The Obama administration is reportedly considering whether to expand the prison at Bagram north of Kabul, Afghanistan to detain international terrorism suspects, which would lead to another prison with the same purpose as Guantanamo (LAT, Times). However, top U.S. and NATO commander in Afghanistan Gen. Stanley McChrystal has already expressed his opposition to that idea, concerned about its effects on stabilizing Afghanistan. Alissa Rubin considers another aspect of detention policy in Afghanistan, describing the process by which detainees deemed not to be threats are turned over to their tribal elders, who vouch for their good behavior (NYT).

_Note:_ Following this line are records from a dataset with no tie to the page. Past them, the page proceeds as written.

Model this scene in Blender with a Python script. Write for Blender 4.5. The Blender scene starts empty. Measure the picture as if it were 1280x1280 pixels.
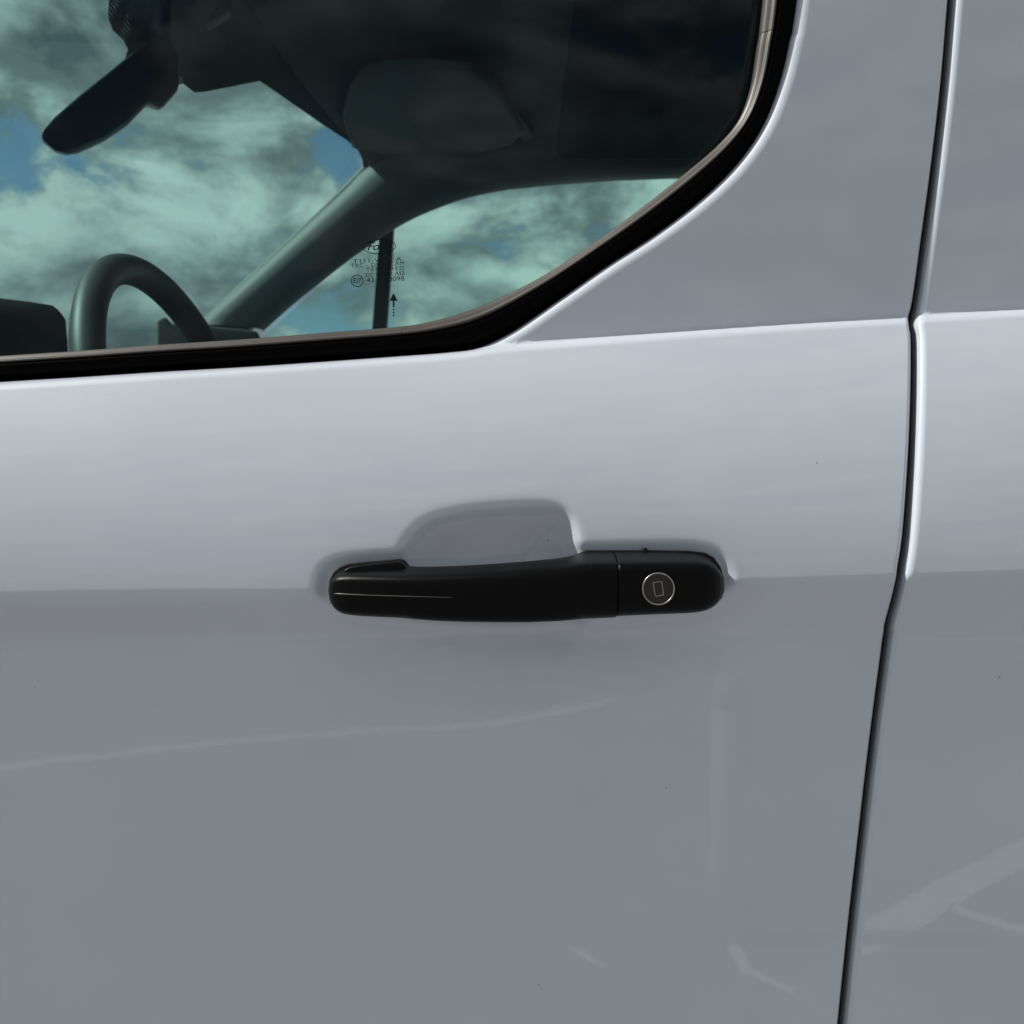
import bpy, math, random
import numpy as np
from mathutils import Vector, Matrix
from mathutils.geometry import delaunay_2d_cdt

random.seed(3)
scene = bpy.context.scene
COL = scene.collection
R = math.radians

# ------------------------------------------------------------------ camera
D0, FPX, CAMZ = 0.62, 1357.0, 1.12          # metres to the door skin, focal length in photo pixels, eye height
cam_d = bpy.data.cameras.new('camera')
cam = bpy.data.objects.new('camera', cam_d)
COL.objects.link(cam)
cam.location = (0, -D0, CAMZ)
cam.rotation_euler = (R(90), 0, 0)
cam_d.sensor_fit = 'HORIZONTAL'
cam_d.sensor_width = 36.0
cam_d.lens = 36.0 * FPX / 1280.0
cam_d.clip_start = 0.02
cam_d.clip_end = 3000
cam_d.dof.use_dof = True
cam_d.dof.focus_distance = 0.63
cam_d.dof.aperture_fstop = 20.0
scene.camera = cam

# ------------------------------------------------------------------ light
SUN_EL, SUN_AZ = 47.0, -91.4                # azimuth clockwise from +Y: the sun stands off the van's nose
scene.view_settings.view_transform = 'Standard'
scene.view_settings.look = 'None'
scene.view_settings.gamma = 1.0
scene.view_settings.exposure = 0.0
scene.cycles.use_denoising = True
scene.cycles.transparent_max_bounces = 24
scene.cycles.max_bounces = 10
sun_dir = Vector((math.sin(R(SUN_AZ)) * math.cos(R(SUN_EL)), math.cos(R(SUN_AZ)) * math.cos(R(SUN_EL)), math.sin(R(SUN_EL))))
sd_ = bpy.data.lights.new('sun', 'SUN')
sd_.energy = 4.8
sd_.angle = R(0.5)
sd_.color = (1.0, 0.955, 0.89)
sun = bpy.data.objects.new('sun', sd_)
COL.objects.link(sun)
sun.rotation_euler = (-sun_dir).to_track_quat('-Z', 'Y').to_euler()

SKY_STRENGTH = 0.079
CLOUD_LIT, CLOUD_DARK = 8.6, 1.5
world = bpy.data.worlds.new('World')
scene.world = world
world.use_nodes = True
wn = world.node_tree.nodes
wl = world.node_tree.links
wn.clear()


def N(nodes, kind, **kw):
    n = nodes.new(kind)
    for k, v in kw.items():
        if k.startswith('in_'):
            n.inputs[k[3:].replace('_', ' ')].default_value = v
        else:
            setattr(n, k, v)
    return n


def build_sky():
    out = N(wn, 'ShaderNodeOutputWorld')
    bg = N(wn, 'ShaderNodeBackground')
    bg.inputs['Strength'].default_value = SKY_STRENGTH
    sky = N(wn, 'ShaderNodeTexSky', sky_type='NISHITA')
    sky.sun_disc = False
    sky.sun_elevation = R(SUN_EL)
    sky.sun_rotation = R(SUN_AZ)
    sky.air_density = 1.0
    sky.dust_density = 1.0
    tc = N(wn, 'ShaderNodeTexCoord')

    def mapped(loc, scale):
        m = N(wn, 'ShaderNodeMapping')
        m.inputs['Location'].default_value = loc
        m.inputs['Scale'].default_value = scale
        wl.new(tc.outputs['Generated'], m.inputs['Vector'])
        return m

    def noise(m, scale, detail, rough, dist):
        n = N(wn, 'ShaderNodeTexNoise')
        n.inputs['Scale'].default_value = scale
        n.inputs['Detail'].default_value = detail
        n.inputs['Roughness'].default_value = rough
        n.inputs['Distortion'].default_value = dist
        wl.new(m.outputs['Vector'], n.inputs['Vector'])
        return n

    def ramp(src, a, b, smooth=True):
        r = N(wn, 'ShaderNodeMapRange')
        r.interpolation_type = 'SMOOTHSTEP' if smooth else 'LINEAR'
        r.inputs['From Min'].default_value = a
        r.inputs['From Max'].default_value = b
        wl.new(src, r.inputs['Value'])
        return r

    off = (9.1, 4.7, 7.4)
    step = 0.034
    sc = (1.0, 1.0, 1.7)
    a = noise(mapped(off, sc), 6.0, 14, 0.63, 0.30)
    b = noise(mapped((off[0] + sun_dir.x * step, off[1] + sun_dir.y * step, off[2] + sun_dir.z * step * 1.7), sc), 6.0, 6, 0.55, 0.30)
    big = noise(mapped((2.0, 4.4, 6.0), sc), 1.9, 3, 0.5, 0.0)
    # how much cloud: fine billows plus the broad fields they come in
    add = N(wn, 'ShaderNodeMath', operation='MULTIPLY_ADD')
    wl.new(big.outputs['Fac'], add.inputs[0])
    add.inputs[1].default_value = 0.55
    wl.new(a.outputs['Fac'], add.inputs[2])
    cover = ramp(add.outputs[0], 0.635, 0.715)
    # lit side towards the sun, grey where more cloud stands in the sun's way
    diff = N(wn, 'ShaderNodeMath', operation='SUBTRACT')
    wl.new(a.outputs['Fac'], diff.inputs[0])
    wl.new(b.outputs['Fac'], diff.inputs[1])
    lit = ramp(diff.outputs[0], -0.12, 0.21)
    thick = ramp(add.outputs[0], 0.78, 1.02)
    th = N(wn, 'ShaderNodeMath', operation='MULTIPLY_ADD')
    wl.new(thick.outputs[0], th.inputs[0])
    th.inputs[1].default_value = -0.55
    wl.new(lit.outputs[0], th.inputs[2])
    th2 = N(wn, 'ShaderNodeMath', operation='ADD', use_clamp=True)
    wl.new(th.outputs[0], th2.inputs[0])
    th2.inputs[1].default_value = 0.13
    cc = N(wn, 'ShaderNodeMix', data_type='RGBA')
    cc.inputs['A'].default_value = (CLOUD_DARK * .92, CLOUD_DARK * 1.0, CLOUD_DARK * 1.13, 1)
    cc.inputs['B'].default_value = (CLOUD_LIT, CLOUD_LIT * .99, CLOUD_LIT * .97, 1)
    wl.new(th2.outputs[0], cc.inputs['Factor'])
    mix = N(wn, 'ShaderNodeMix', data_type='RGBA')
    wl.new(cover.outputs[0], mix.inputs['Factor'])
    wl.new(sky.outputs['Color'], mix.inputs['A'])
    wl.new(cc.outputs['Result'], mix.inputs['B'])
    wl.new(mix.outputs['Result'], bg.inputs['Color'])
    wl.new(bg.outputs[0], out.inputs['Surface'])


build_sky()

# ------------------------------------------------------------------ small helpers


def P(px, py, y):
    """The point at depth y on the line of sight through photo pixel (px, py)."""
    d = D0 + y
    return np.array([(px - 640) / FPX * d, y, CAMZ + (640 - py) / FPX * d])


def link_obj(name, me, mat, parent=None, label=None):
    o = bpy.data.objects.new(name, me)
    COL.objects.link(o)
    if mat is not None:
        me.materials.append(mat)
    if parent is not None:
        o.parent = parent
    if label:
        o['label'] = label
    return o


def mesh(name, verts, faces, mat, parent=None, smooth=True, normals=None, label=None):
    me = bpy.data.meshes.new(name)
    me.from_pydata([tuple(map(float, v)) for v in verts], [], [tuple(map(int, f)) for f in faces])
    me.update()
    if smooth:
        me.shade_smooth()
    if normals is not None:
        me.normals_split_custom_set_from_vertices([tuple(map(float, n)) for n in normals])
    return link_obj(name, me, mat, parent, label)


def bevel(o, w, seg=3, angle=35):
    b = o.modifiers.new('bevel', 'BEVEL')
    b.width = w
    b.segments = seg
    b.limit_method = 'ANGLE'
    b.angle_limit = R(angle)
    b.harden_normals = False
    return o


def spline(pts, step):
    """Catmull-Rom through pts (N x k), resampled at about `step` along the curve."""
    p = np.array(pts, float)
    p = np.vstack([2 * p[0] - p[1], p, 2 * p[-1] - p[-2]])
    out = []
    for i in range(1, len(p) - 2):
        for t in np.linspace(0, 1, 24, endpoint=False):
            a, b, c, d = p[i - 1], p[i], p[i + 1], p[i + 2]
            out.append(.5 * (2 * b + (c - a) * t + (2 * a - 5 * b + 4 * c - d) * t * t + (3 * b - a - 3 * c + d) * t ** 3))
    out.append(p[-2])
    out = np.array(out)
    s = np.concatenate([[0], np.cumsum(np.linalg.norm(np.diff(out, axis=0), axis=1))])
    n = max(2, int(round(s[-1] / step)) + 1)
    q = np.linspace(0, s[-1], n)
    return np.stack([np.interp(q, s, out[:, k]) for k in range(out.shape[1])], 1)


def dist_poly(x, z, poly, closed=False):
    """Distance from points to a polyline."""
    q = np.asarray(poly)
    if closed:
        q = np.vstack([q, q[:1]])
    x = np.asarray(x, float).ravel()
    z = np.asarray(z, float).ravel()
    best = np.full(len(x), 1e9)
    a, b = q[:-1], q[1:]
    d = b - a
    L = (d ** 2).sum(1) + 1e-18
    for k in range(0, len(x), 20000):
        X = x[k:k + 20000, None] - a[None, :, 0]
        Z = z[k:k + 20000, None] - a[None, :, 1]
        t = np.clip((X * d[:, 0] + Z * d[:, 1]) / L, 0, 1)
        best[k:k + 20000] = np.sqrt(((X - t * d[:, 0]) ** 2 + (Z - t * d[:, 1]) ** 2).min(1))
    return best


def inside(x, z, poly):
    x = np.asarray(x, float)
    z = np.asarray(z, float)
    res = np.zeros(x.shape, bool)
    n = len(poly)
    for i in range(n):
        x1, z1 = poly[i]
        x2, z2 = poly[(i + 1) % n]
        c = (z1 > z) != (z2 > z)
        if not c.any():
            continue
        xi = (x2 - x1) * (z - z1) / ((z2 - z1) if z2 != z1 else 1e-12) + x1
        res ^= c & (x < xi)
    return res


def sstep(t):
    t = np.clip(t, 0, 1)
    return t * t * (3 - 2 * t)


def smax(a, b, k):
    h = np.clip(.5 + .5 * (a - b) / k, 0, 1)
    return b * (1 - h) + a * h + k * h * (1 - h)


def smin(a, b, k):
    return -smax(-a, -b, k)


def box(name, lo, hi, mat, parent=None, bev=0.0, label=None):
    x0, y0, z0 = lo
    x1, y1, z1 = hi
    v = [(x0, y0, z0), (x1, y0, z0), (x1, y1, z0), (x0, y1, z0), (x0, y0, z1), (x1, y0, z1), (x1, y1, z1), (x0, y1, z1)]
    f = [(0, 3, 2, 1), (4, 5, 6, 7), (0, 1, 5, 4), (1, 2, 6, 5), (2, 3, 7, 6), (3, 0, 4, 7)]
    o = mesh(name, v, f, mat, parent, smooth=bev > 0, label=label)
    if bev:
        bevel(o, bev)
    return o


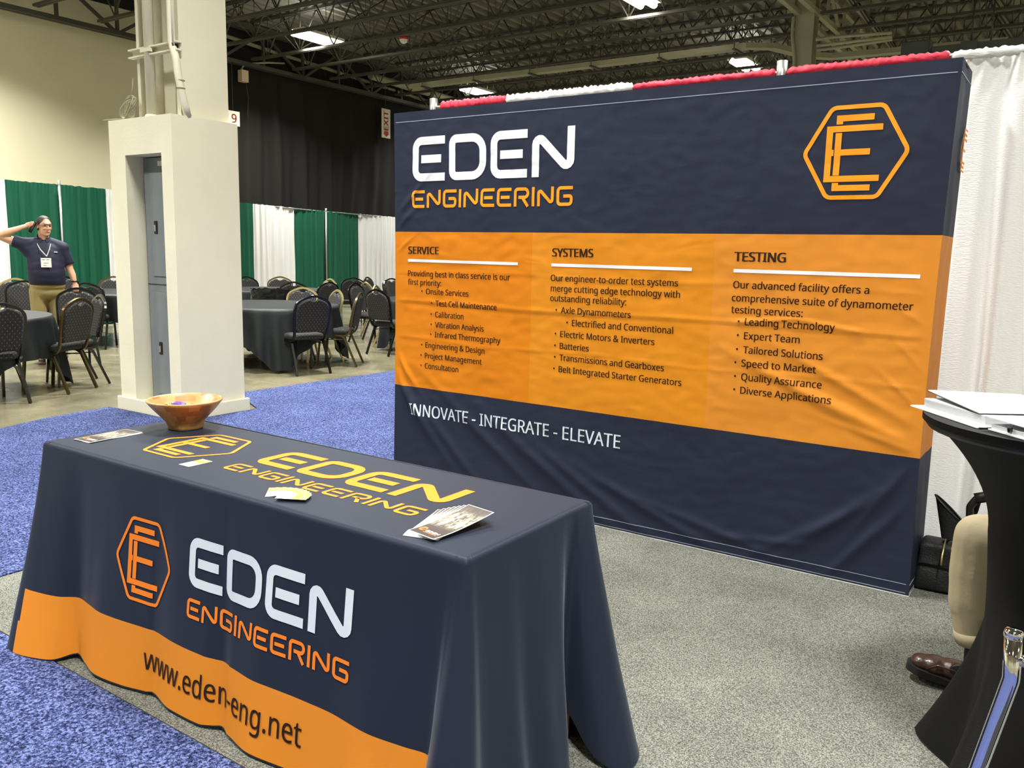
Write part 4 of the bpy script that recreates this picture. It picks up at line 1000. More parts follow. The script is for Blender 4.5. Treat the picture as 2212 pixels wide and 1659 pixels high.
# ------------------------------------------------------------------ banquet chairs
def chair(kind, metal, fabric, label):
    root = empty('banquet_chair', (0, 0, 0), cat='chair', label=label)
    # seat cushion
    bm = BM(); pts = round_path([(-.20, -.17, 0), (.20, -.17, 0), (.225, .235, 0), (-.225, .235, 0)], [.05, .05, .07, .07], True, seg=4)
    rings = []
    for k, z in ((.93, .405), (1.0, .418), (1.0, .452), (.95, .472), (.75, .482)):
        rings.append([bm.verts.new((p_.x*k, .03 + (p_.y-.03)*k, z)) for p_ in pts])
    n = len(pts)
    for i in range(len(rings)-1):
        for k in range(n):
            f = bm.faces.new((rings[i][k], rings[i][(k+1) % n], rings[i+1][(k+1) % n], rings[i+1][k])); f.smooth = True
    bm.faces.new(rings[-1]); bm.faces.new(rings[0][::-1]); obj('seat', bm, fabric, root)
    # back cushion in its own plane (u across, v up), leaning back
    def bp(u, v, d=0): return (u, -.185 - (v-.40)*.21 - d, v)
    out = [(-.185, .50), (-.205, .62), (-.212, .74), (-.205, .80), (-.17, .845), (-.09, .882), (-.055, .888), (-.035, .868), (0, .861), (.035, .868), (.055, .888), (.09, .882), (.17, .845), (.205, .80), (.212, .74), (.205, .62), (.185, .50)]
    bm = BM(); fr = [bm.verts.new(bp(u, v, -.018)) for u, v in out]; bk = [bm.verts.new(bp(u, v, .018)) for u, v in out]
    fi = [bm.verts.new(bp(u*.9, .68+(v-.68)*.93, -.034)) for u, v in out]; bi = [bm.verts.new(bp(u*.9, .68+(v-.68)*.93, .026)) for u, v in out]
    n = len(out)
    for k in range(n):
        for A, B_ in ((fi, fr), (fr, bk), (bk, bi)):
            f = bm.faces.new((A[k], A[(k+1) % n], B_[(k+1) % n], B_[k])); f.smooth = True
    fa = bm.faces.new(fi[::-1]); fb = bm.faces.new(bi)
    bmesh.ops.triangulate(bm, faces=[fa, fb]); bmesh.ops.recalc_face_normals(bm, faces=bm.faces); obj('backrest', bm, fabric, root)
    # back frame tube
    path = [(-.20, -.06, .395), (-.205, -.15, .40), (-.205, -.20, .46)] + [bp(*q) for q in ((-.212, .56), (-.222, .70), (-.222, .80), (-.185, .858), (-.09, .905), (0, .925), (.09, .905), (.185, .858), (.222, .80), (.222, .70), (.212, .56))] + [(.205, -.20, .46), (.205, -.15, .40), (.20, -.06, .395)]
    sm = []
    for i in range(len(path)-1):
        P4 = [path[max(0, i-1)], path[i], path[i+1], path[min(len(path)-1, i+2)]]
        for k in range(3): sm.append(cr(*P4, k/3))
    path = sm + [path[-1]]
    obj('back_frame', tube(BM(), path, 0, sq=(.022, .026)), metal, root)
    for s in (-1, 1):
        obj('leg', tube(BM(), [(s*.205, .02, .398), (s*.205, .14, .397), (s*.207, .18, .37), (s*.215, .215, .004)], 0, sq=(.024, .024)), metal, root)
        obj('leg', tube(BM(), [(s*.205, .02, .398), (s*.205, -.08, .396), (s*.207, -.13, .365), (s*.215, -.28, .004)], 0, sq=(.024, .024)), metal, root)
        obj('stretcher', rod(BM(), (s*.209, .165, .345), (s*.209, -.13, .35), .006, 5), metal, root)
    obj('stretcher', rod(BM(), (-.21, .185, .33), (.21, .185, .33), .006, 5), metal, root)
    return root
T1, T2, T3, T4, T5, T6, T0 = (-8.97, 3.53), (-12.2, 7.1), (-8.62, 7.05), (-11.7, 9.8), (-8.1, 10.0), (-9.4, 11.9), (-14.0, 4.6)
KB = ('black', m_blackmetal, m_dots); protos = {}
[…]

Newsweek is running a story on what it dubs the "fiasco" of Afghanistan’s police force, writing that although the U.S. has spent more than $6 billion training the ANP since 2002, fewer than 12 percent of the country’s police units can function independently (Newsweek).

Let’s not go fly a kite

In Lahore, the cultural capital of Pakistan recently struck again by terrorist attacks, authorities have cracked down on the centuries-old kite-flying festival called Basant out of safety concerns related to the razor-sharp kite strings (Wash Post). However, critics of the ban say it’s a way for the city’s powerful religious leaders to eliminate the parties, drinking, and dancing that went along with the kite-flying celebrations.